> _WHAT THE TASK ASKS_
Transcribe, verbatim, every line from the start of the entries through the line that contains "RT = np.array([1.0, 0, 0])"; include both boundary lines and omit all others.

— begin —

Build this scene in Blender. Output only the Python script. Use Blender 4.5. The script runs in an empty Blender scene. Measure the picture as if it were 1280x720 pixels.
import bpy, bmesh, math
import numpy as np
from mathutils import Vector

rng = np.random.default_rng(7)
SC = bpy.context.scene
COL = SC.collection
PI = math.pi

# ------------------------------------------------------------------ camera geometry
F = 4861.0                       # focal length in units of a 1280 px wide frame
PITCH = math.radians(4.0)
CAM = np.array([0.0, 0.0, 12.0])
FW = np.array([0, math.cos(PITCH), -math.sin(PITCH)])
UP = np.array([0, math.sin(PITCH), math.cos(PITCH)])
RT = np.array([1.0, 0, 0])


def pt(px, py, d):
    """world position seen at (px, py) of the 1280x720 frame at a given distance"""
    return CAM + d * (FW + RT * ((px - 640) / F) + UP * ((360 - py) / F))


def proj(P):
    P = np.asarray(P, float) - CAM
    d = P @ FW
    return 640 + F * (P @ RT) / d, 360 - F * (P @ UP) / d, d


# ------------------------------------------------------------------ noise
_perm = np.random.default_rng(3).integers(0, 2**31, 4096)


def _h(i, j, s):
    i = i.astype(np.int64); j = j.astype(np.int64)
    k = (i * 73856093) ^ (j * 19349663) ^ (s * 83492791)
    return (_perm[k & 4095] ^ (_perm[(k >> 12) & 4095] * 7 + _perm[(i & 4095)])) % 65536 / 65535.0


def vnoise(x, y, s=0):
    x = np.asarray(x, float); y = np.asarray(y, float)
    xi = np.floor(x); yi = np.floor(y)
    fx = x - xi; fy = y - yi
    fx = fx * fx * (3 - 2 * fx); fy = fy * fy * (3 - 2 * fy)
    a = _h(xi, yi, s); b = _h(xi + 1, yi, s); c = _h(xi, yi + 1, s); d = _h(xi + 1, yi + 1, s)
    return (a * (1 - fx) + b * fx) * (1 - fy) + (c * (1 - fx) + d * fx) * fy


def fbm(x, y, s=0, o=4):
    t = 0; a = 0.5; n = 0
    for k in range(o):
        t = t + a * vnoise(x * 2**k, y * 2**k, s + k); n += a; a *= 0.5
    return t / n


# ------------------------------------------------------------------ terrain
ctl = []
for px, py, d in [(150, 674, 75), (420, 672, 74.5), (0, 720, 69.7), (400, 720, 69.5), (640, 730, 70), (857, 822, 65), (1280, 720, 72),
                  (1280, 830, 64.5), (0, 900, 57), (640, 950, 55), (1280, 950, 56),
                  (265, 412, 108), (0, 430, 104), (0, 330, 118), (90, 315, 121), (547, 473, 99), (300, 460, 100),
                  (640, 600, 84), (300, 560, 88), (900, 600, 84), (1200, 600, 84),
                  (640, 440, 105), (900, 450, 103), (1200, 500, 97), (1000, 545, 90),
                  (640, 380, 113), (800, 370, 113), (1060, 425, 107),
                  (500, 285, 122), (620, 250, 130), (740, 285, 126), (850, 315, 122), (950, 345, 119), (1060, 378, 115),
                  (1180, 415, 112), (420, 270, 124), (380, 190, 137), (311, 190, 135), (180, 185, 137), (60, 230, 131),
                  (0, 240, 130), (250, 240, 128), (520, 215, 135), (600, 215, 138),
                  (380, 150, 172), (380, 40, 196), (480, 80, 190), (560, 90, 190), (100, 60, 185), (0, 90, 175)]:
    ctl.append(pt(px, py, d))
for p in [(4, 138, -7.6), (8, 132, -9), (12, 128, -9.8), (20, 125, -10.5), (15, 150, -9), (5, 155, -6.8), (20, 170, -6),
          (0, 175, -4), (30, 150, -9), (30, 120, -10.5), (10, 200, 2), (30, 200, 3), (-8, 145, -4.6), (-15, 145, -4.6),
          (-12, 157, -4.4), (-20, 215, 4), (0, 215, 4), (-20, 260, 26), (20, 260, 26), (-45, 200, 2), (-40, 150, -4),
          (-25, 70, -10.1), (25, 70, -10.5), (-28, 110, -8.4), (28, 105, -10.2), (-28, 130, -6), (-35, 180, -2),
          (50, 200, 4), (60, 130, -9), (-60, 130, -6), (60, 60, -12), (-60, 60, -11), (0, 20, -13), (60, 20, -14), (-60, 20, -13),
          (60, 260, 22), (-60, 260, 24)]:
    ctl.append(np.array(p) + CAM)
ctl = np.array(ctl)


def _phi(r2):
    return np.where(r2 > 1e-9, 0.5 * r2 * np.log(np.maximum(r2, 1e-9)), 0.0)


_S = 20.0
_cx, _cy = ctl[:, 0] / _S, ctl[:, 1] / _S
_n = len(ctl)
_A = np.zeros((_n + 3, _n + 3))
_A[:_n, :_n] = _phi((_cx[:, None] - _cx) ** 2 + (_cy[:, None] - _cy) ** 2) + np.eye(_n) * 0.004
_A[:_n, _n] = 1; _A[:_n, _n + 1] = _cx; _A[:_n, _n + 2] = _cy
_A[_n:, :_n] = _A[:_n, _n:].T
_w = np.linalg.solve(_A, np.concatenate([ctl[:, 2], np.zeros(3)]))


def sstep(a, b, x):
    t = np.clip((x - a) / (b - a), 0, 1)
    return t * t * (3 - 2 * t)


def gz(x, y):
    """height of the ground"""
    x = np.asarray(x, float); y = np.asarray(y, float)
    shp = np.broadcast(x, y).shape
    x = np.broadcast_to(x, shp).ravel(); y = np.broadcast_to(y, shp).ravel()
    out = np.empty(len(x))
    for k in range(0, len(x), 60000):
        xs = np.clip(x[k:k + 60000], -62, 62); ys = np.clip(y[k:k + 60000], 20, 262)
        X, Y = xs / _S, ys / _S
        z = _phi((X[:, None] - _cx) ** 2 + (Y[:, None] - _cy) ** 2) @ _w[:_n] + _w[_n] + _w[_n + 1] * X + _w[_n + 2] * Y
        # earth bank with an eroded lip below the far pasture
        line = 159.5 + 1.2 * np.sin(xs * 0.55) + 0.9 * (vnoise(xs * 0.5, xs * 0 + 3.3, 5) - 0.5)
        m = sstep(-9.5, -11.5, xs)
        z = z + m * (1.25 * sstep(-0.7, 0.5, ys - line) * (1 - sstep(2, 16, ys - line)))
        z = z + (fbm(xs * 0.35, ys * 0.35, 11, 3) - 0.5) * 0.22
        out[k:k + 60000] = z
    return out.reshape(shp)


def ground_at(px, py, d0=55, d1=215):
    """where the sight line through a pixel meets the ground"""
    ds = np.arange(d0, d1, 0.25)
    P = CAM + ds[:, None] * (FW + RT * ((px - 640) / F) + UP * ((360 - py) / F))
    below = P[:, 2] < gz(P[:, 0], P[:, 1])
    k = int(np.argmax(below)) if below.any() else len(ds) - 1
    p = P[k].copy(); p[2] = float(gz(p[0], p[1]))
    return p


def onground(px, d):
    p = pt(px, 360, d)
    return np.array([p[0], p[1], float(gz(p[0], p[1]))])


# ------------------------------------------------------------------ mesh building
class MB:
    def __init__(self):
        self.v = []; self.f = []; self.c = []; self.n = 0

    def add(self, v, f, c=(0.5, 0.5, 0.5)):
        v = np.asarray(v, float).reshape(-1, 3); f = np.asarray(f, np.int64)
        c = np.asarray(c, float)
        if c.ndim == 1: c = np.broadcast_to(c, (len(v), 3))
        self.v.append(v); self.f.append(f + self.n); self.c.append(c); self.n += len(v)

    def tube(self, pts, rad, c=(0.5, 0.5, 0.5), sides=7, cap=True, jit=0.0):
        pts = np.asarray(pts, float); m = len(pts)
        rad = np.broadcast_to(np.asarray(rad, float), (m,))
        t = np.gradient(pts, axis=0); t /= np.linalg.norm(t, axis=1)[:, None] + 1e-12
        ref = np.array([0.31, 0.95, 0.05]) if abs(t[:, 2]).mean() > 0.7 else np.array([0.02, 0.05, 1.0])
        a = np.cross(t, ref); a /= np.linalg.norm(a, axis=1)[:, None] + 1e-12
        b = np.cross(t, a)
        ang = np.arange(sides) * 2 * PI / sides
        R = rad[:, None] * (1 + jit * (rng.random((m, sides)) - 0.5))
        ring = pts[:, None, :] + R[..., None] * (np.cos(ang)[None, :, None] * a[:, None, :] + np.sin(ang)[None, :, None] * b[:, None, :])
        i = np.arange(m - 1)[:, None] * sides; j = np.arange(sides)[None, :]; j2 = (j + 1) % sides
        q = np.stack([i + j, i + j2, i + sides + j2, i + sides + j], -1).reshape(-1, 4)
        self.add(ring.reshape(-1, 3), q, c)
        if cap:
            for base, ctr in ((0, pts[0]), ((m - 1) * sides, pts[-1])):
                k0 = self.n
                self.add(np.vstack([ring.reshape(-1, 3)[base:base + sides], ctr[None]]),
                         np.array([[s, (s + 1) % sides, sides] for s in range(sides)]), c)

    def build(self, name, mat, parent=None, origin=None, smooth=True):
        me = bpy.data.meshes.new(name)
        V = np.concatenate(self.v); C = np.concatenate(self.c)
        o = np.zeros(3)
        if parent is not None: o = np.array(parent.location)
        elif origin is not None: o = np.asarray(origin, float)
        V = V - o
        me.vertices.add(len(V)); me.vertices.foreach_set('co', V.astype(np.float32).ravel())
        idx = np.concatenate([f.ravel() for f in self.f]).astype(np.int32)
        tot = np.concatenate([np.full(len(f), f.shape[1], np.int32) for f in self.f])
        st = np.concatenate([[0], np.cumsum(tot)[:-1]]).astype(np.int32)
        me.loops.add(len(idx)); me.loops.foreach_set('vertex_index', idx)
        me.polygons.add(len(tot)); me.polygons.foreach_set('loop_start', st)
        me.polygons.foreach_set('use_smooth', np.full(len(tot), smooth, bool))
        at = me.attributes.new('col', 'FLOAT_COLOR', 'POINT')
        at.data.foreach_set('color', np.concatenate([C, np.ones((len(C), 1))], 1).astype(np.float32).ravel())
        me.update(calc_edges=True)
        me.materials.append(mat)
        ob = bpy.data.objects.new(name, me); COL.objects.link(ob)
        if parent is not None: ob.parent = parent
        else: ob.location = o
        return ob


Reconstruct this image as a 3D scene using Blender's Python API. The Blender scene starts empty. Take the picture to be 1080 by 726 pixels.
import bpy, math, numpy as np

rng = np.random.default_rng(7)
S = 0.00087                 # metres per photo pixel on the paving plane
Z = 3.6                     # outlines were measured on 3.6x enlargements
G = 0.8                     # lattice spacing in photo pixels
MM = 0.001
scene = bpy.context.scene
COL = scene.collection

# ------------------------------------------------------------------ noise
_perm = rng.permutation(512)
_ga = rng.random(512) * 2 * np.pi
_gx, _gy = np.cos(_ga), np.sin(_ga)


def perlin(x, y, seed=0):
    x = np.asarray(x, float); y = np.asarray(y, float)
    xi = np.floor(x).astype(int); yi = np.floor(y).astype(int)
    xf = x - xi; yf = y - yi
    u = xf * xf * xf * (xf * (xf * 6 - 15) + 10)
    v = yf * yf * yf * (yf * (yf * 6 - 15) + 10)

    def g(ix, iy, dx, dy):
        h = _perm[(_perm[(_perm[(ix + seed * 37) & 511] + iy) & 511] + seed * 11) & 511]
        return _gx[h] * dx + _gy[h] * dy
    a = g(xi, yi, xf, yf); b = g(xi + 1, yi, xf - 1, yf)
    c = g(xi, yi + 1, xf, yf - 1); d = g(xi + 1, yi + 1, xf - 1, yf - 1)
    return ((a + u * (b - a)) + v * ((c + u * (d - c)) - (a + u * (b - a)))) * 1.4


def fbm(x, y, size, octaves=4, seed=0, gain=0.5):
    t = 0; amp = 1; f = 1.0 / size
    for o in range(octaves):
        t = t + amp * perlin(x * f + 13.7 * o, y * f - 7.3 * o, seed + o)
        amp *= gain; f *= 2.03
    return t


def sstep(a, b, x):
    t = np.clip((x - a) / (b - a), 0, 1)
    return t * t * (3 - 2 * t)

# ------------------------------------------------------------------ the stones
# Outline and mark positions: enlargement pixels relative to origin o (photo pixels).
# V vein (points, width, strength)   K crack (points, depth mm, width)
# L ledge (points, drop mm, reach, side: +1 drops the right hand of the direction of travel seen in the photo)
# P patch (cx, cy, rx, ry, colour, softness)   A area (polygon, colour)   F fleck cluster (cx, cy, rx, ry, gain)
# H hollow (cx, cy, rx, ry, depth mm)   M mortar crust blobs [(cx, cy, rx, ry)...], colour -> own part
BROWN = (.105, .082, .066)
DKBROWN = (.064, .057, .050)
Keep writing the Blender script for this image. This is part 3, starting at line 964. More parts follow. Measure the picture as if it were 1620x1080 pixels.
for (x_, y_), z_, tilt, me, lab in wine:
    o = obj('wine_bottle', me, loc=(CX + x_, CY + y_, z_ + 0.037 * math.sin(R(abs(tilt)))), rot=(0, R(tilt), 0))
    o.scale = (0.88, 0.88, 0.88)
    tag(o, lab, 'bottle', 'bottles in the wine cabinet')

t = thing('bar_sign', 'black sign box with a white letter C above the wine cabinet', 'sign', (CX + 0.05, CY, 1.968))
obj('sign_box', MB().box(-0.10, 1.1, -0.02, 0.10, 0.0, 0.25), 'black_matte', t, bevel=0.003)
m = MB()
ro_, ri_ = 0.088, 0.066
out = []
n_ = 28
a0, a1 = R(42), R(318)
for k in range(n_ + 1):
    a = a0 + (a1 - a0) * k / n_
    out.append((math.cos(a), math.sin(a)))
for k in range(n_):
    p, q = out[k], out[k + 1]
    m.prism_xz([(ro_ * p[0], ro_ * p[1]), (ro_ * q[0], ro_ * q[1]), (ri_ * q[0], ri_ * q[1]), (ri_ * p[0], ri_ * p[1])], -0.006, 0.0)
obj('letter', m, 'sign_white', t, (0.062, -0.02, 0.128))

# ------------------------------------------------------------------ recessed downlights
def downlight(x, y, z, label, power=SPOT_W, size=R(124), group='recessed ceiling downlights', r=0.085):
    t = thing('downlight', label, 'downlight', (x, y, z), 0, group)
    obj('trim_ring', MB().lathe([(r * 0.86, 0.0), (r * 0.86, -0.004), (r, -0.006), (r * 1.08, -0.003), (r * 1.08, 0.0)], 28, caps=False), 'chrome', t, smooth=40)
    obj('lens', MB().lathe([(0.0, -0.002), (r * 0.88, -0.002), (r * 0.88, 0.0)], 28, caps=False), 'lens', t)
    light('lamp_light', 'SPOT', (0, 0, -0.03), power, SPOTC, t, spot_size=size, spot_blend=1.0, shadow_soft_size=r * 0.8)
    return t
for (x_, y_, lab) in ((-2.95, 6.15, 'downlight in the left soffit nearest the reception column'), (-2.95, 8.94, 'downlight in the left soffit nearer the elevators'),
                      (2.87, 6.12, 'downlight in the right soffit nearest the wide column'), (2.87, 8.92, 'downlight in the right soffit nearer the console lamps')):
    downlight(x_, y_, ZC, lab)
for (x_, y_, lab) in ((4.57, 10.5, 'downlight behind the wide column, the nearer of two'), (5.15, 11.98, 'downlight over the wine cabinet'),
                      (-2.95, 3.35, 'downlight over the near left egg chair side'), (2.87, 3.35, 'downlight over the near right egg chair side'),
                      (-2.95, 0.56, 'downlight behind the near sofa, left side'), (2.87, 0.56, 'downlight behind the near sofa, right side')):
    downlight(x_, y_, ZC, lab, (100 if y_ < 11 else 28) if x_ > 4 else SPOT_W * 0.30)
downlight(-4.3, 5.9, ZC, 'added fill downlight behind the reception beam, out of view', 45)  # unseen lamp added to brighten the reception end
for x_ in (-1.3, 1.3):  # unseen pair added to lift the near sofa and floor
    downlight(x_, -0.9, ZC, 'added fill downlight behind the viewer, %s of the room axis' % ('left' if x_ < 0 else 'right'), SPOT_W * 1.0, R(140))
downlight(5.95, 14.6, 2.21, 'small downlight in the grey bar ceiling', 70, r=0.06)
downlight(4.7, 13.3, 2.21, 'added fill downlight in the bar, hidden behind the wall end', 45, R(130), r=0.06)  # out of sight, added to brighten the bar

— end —

> _TASK SOLUTION_
Build this scene in Blender. Output only the Python script. Use Blender 4.5. The script runs in an empty Blender scene. Measure the picture as if it were 1280x720 pixels.
import bpy, bmesh, math
import numpy as np
from mathutils import Vector

rng = np.random.default_rng(7)
SC = bpy.context.scene
COL = SC.collection
PI = math.pi

# ------------------------------------------------------------------ camera geometry
F = 4861.0                       # focal length in units of a 1280 px wide frame
PITCH = math.radians(4.0)
CAM = np.array([0.0, 0.0, 12.0])
FW = np.array([0, math.cos(PITCH), -math.sin(PITCH)])
UP = np.array([0, math.sin(PITCH), math.cos(PITCH)])
RT = np.array([1.0, 0, 0])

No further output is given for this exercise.